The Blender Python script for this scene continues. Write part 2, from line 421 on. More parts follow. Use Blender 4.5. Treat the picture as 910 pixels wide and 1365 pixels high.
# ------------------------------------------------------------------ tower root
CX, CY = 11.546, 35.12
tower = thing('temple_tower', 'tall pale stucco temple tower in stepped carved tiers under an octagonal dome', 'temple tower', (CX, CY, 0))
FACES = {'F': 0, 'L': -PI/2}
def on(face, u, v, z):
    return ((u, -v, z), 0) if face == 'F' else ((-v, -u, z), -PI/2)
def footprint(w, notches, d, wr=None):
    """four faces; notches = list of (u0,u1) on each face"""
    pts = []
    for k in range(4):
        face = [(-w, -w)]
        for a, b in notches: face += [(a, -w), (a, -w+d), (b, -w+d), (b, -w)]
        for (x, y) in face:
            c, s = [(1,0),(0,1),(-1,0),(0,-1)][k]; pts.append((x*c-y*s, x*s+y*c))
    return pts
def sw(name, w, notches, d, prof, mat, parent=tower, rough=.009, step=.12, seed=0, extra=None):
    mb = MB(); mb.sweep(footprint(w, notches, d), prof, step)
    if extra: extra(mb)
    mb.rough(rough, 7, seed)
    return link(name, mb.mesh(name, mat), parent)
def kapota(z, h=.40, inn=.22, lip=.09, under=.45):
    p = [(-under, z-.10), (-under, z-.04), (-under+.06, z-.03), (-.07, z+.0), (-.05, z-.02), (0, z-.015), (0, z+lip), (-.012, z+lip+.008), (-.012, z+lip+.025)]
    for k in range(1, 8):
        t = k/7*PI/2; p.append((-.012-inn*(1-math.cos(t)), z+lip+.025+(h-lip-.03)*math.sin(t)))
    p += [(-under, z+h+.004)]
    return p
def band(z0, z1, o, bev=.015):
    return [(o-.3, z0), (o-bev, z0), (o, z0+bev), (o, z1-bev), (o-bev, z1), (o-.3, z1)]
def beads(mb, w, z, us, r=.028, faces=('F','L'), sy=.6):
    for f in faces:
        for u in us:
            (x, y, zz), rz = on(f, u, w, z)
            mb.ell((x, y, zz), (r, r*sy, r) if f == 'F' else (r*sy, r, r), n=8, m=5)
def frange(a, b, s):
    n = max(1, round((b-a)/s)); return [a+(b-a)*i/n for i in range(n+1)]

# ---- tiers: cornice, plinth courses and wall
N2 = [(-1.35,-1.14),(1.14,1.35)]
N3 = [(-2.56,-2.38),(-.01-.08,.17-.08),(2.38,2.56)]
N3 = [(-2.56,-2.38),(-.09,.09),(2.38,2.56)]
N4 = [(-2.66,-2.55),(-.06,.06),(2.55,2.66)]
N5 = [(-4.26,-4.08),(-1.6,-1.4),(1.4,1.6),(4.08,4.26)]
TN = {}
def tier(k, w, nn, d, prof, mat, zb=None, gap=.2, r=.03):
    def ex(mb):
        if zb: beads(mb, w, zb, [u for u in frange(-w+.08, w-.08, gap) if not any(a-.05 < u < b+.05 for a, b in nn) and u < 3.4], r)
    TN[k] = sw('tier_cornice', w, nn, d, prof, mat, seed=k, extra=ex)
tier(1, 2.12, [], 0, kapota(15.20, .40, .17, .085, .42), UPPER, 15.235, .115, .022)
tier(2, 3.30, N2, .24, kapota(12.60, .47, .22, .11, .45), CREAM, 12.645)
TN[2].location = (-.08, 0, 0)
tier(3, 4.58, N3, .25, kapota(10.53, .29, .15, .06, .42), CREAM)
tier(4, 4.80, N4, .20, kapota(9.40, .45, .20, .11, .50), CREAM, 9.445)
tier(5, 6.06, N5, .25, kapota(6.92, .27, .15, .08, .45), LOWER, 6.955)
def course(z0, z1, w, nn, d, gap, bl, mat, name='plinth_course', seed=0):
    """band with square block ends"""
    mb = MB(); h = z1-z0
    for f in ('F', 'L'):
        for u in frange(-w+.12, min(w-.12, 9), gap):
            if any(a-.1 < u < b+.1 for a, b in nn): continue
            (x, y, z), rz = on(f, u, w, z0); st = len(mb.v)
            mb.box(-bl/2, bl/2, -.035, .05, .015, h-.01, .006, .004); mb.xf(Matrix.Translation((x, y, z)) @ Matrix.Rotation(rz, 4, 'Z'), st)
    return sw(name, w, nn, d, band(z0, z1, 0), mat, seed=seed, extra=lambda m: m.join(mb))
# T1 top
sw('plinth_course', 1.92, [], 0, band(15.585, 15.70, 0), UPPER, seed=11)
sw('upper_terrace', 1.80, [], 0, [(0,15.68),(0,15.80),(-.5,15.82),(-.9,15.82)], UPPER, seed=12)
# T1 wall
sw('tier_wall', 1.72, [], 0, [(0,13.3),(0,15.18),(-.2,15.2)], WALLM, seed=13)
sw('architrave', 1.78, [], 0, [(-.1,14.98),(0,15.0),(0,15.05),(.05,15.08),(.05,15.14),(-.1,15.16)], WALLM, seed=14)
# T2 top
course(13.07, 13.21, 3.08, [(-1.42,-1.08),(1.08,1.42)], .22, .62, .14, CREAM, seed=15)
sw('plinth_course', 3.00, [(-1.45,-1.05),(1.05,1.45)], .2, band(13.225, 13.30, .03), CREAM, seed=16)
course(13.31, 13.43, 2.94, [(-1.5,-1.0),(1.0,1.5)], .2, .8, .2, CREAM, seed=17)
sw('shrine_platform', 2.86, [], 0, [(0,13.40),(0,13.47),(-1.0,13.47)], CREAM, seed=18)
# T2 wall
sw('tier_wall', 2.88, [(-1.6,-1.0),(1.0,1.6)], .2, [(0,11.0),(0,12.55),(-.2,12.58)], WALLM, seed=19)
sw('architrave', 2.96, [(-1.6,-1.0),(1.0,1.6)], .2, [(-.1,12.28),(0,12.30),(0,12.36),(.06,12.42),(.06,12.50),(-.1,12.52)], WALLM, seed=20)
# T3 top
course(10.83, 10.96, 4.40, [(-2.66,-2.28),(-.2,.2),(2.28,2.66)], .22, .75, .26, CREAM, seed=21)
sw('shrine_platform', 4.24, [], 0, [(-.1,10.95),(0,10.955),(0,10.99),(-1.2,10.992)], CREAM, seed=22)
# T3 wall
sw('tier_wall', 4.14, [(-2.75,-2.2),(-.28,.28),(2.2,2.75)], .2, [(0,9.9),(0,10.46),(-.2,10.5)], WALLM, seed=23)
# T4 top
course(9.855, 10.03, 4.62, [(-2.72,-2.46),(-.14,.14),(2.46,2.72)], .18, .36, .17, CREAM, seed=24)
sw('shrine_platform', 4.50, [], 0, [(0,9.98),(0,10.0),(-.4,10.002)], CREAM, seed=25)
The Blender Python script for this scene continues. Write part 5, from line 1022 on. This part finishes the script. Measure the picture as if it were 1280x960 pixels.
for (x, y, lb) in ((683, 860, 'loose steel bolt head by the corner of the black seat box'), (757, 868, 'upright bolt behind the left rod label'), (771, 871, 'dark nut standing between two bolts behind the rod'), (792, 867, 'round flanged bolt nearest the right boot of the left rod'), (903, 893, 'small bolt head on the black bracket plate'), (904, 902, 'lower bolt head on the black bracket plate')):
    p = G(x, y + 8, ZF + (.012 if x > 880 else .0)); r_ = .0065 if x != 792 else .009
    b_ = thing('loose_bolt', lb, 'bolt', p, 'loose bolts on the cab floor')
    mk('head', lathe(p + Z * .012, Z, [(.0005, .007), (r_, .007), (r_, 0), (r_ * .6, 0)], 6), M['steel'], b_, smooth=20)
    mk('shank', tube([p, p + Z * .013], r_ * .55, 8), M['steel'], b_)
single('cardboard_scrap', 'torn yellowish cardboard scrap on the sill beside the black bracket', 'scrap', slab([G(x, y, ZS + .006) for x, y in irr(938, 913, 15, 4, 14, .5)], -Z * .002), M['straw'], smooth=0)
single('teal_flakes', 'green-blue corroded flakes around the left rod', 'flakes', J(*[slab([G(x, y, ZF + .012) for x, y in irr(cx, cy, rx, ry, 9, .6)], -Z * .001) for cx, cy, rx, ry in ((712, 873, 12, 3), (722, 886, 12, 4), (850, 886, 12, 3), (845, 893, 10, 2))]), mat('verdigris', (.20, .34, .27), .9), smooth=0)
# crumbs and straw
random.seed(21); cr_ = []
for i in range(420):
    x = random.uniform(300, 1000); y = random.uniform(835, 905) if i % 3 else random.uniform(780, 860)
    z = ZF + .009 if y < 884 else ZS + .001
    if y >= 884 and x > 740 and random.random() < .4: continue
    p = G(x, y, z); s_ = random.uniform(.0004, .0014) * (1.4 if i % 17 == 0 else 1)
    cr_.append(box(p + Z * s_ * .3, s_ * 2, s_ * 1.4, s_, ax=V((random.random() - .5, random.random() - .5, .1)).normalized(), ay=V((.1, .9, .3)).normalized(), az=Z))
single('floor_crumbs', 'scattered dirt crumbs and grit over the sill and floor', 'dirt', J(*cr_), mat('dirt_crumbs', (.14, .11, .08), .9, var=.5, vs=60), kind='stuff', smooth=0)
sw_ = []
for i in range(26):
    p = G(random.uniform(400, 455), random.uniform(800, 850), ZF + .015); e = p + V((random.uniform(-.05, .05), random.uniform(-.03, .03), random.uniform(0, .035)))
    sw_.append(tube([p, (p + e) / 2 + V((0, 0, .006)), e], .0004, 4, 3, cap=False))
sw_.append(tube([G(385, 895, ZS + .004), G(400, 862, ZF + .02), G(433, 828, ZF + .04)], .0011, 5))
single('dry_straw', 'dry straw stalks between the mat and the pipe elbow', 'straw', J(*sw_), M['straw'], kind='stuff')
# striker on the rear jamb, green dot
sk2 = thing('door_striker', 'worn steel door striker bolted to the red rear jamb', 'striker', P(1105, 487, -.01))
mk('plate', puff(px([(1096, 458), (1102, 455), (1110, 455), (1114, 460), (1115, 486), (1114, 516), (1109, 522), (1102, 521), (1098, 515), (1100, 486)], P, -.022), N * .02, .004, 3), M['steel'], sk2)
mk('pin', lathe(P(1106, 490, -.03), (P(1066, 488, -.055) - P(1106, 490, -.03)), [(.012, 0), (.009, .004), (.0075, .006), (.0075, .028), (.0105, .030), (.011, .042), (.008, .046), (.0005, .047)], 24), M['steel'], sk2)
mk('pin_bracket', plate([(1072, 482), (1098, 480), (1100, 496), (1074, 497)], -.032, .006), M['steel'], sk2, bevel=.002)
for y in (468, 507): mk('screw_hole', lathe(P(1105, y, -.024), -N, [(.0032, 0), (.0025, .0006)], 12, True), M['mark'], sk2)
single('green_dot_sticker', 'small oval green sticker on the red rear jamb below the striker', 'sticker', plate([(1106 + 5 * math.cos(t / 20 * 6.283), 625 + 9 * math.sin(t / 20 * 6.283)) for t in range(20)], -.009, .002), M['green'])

(What is being asked) Everything from the line that contains "[(0,13.3),(0,15.18),(-.2,15.2)], WALLM, seed=13)" to the line that contains "[(0,9.98),(0,10.0),(-.4,10.002)], CREAM, seed=25)" must be transcribed exactly, both end lines included.

(Response below)
sw('tier_wall', 1.72, [], 0, [(0,13.3),(0,15.18),(-.2,15.2)], WALLM, seed=13)
sw('architrave', 1.78, [], 0, [(-.1,14.98),(0,15.0),(0,15.05),(.05,15.08),(.05,15.14),(-.1,15.16)], WALLM, seed=14)
# T2 top
course(13.07, 13.21, 3.08, [(-1.42,-1.08),(1.08,1.42)], .22, .62, .14, CREAM, seed=15)
sw('plinth_course', 3.00, [(-1.45,-1.05),(1.05,1.45)], .2, band(13.225, 13.30, .03), CREAM, seed=16)
course(13.31, 13.43, 2.94, [(-1.5,-1.0),(1.0,1.5)], .2, .8, .2, CREAM, seed=17)
sw('shrine_platform', 2.86, [], 0, [(0,13.40),(0,13.47),(-1.0,13.47)], CREAM, seed=18)
# T2 wall
sw('tier_wall', 2.88, [(-1.6,-1.0),(1.0,1.6)], .2, [(0,11.0),(0,12.55),(-.2,12.58)], WALLM, seed=19)
sw('architrave', 2.96, [(-1.6,-1.0),(1.0,1.6)], .2, [(-.1,12.28),(0,12.30),(0,12.36),(.06,12.42),(.06,12.50),(-.1,12.52)], WALLM, seed=20)
# T3 top
course(10.83, 10.96, 4.40, [(-2.66,-2.28),(-.2,.2),(2.28,2.66)], .22, .75, .26, CREAM, seed=21)
sw('shrine_platform', 4.24, [], 0, [(-.1,10.95),(0,10.955),(0,10.99),(-1.2,10.992)], CREAM, seed=22)
# T3 wall
sw('tier_wall', 4.14, [(-2.75,-2.2),(-.28,.28),(2.2,2.75)], .2, [(0,9.9),(0,10.46),(-.2,10.5)], WALLM, seed=23)
# T4 top
course(9.855, 10.03, 4.62, [(-2.72,-2.46),(-.14,.14),(2.46,2.72)], .18, .36, .17, CREAM, seed=24)
sw('shrine_platform', 4.50, [], 0, [(0,9.98),(0,10.0),(-.4,10.002)], CREAM, seed=25)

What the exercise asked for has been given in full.